El lawfare funciona porque, además de quien le saca provecho, siempre hay un cómplice que lo alimenta

Ahora, pues, ya se ha empezado a normalizar que el engranaje judicial puede provocar casos ficticios, hacer acusaciones sin pruebas, magnificar imputaciones y hacer caer a quien haga falta. Esta fórmula de lawfare, que en Catalunya ya la conocemos, viene siempre acompañada por el estruendo mediático y la sobreactuación política. Cuando imputan a alguien que conviene imputar, sale lo urgente de la noticia en formato trepidante, muchos avisos en el móvil, emoticonos en rojo en las redes sociales e interrumpen los programas en la televisión y la radio para informar de la última hora. Y al cabo de muy poco, los adversarios políticos del imputado piden la dimisión si es que ocupa cargo público. Al día siguiente, en determinados medios, saldrán detalles morbosos de aquella imputación y continuarán las peticiones de cese. El partido político del imputado pedirá respeto por la presunción de inocencia y, como mucho, dirá que se tiene que dejar actuar a la justicia cuando es, precisamente, lo qué está haciendo. El lawfare funciona porque, además de quien le saca provecho, siempre hay un cómplice que lo alimenta.
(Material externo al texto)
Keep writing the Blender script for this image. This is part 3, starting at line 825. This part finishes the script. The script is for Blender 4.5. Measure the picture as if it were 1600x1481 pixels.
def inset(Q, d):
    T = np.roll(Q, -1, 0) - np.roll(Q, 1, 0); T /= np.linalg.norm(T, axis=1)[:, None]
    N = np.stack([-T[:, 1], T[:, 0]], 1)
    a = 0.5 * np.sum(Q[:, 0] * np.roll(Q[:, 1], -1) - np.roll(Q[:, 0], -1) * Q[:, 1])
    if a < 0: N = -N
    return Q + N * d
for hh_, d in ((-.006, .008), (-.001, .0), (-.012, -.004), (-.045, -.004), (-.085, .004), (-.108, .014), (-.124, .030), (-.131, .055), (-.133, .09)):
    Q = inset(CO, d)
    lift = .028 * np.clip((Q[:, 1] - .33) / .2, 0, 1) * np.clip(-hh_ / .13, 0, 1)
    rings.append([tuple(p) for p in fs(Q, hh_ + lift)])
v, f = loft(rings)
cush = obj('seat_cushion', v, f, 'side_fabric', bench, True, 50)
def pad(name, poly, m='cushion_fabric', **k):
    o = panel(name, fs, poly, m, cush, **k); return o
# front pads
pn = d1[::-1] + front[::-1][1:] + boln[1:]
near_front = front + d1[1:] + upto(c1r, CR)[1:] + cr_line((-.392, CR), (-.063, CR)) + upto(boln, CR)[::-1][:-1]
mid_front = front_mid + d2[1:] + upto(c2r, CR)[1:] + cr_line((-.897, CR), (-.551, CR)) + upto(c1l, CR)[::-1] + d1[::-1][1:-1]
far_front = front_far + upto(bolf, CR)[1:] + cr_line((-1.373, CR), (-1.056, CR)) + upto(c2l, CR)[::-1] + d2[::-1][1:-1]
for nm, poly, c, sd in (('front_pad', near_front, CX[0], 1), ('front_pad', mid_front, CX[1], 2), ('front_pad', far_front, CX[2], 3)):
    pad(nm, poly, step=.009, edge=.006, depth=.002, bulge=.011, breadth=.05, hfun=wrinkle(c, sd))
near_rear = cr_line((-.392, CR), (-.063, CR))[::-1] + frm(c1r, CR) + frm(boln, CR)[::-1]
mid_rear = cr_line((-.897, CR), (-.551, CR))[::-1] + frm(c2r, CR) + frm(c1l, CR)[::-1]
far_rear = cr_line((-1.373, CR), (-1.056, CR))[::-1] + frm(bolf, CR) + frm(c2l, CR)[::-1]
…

Al cabo de unos meses es posible que las acusaciones se vayan desinflando, que las pruebas no sean tales y que la rapidez en las actuaciones se vaya transformando en una lentitud administrativa que solo sirve para alargar artificialmente la espada que pesa encima de los acusados. A los acusados del caso Volhov los empezaron a investigar en 2019, los detuvieron en 2020, no les han encontrado nada en cuatro años y hasta esta semana no se ha archivado la causa. Es más, en febrero de este año la misma Guardia Civil ya admitió que no tenía ninguna prueba. En estos 10 meses no solo no se ha cerrado la causa, sino que el juez Aguirre la intentó resucitar para atribuir alta traición en Carles Puigdemont y Artur Mas y así no aplicarles la amnistía. En este punto quizás hay que recordar que Aguirre llegó a decir que el independentismo había pactado con Rusia el envío de 10.000 soldados a Catalunya a cambio que Vladímir Putin tuviera un aliado en este punto del mediterráneo occidental.

El caso es que aunque ya se sabe que el funcionamiento es este, esta apariencia de legalidad (tan necesaria para el efecto final) hace que se siga cayendo constantemente en la trampa de dar credibilidad a la actuación judicial, poner metros de distancia con el acusado y sospechar que alguna cosa habrá hecho. La rueda sigue rodando y se sigue poniendo en duda al imputado antes que el juez. Y para que eso sea así, sigue siendo fundamental el papel de cómplice del político rival y el acompañamiento del estruendo mediático. Y este círculo vicioso solo se puede romper si a los tribunales se los aísla de aquello que realmente quieren hacer y que, por cierto, en cualquier otro país sería ilegal: de la política. Si se quiere que los efectos de este tipo de actuaciones queden sin efecto, se trata, lisa y llanamente, de no hacerles caso y actuar como si no existieran. Y por lo tanto, no contar con la toga como cómplice, excusa o aliada para objetivos políticos. Es decir, un cordón sanitario. Este es el poco respeto que han generado y el mal prestigio que tienen. Se lo han ganado a pulso: hacer un cordón sanitario a la judicatura española.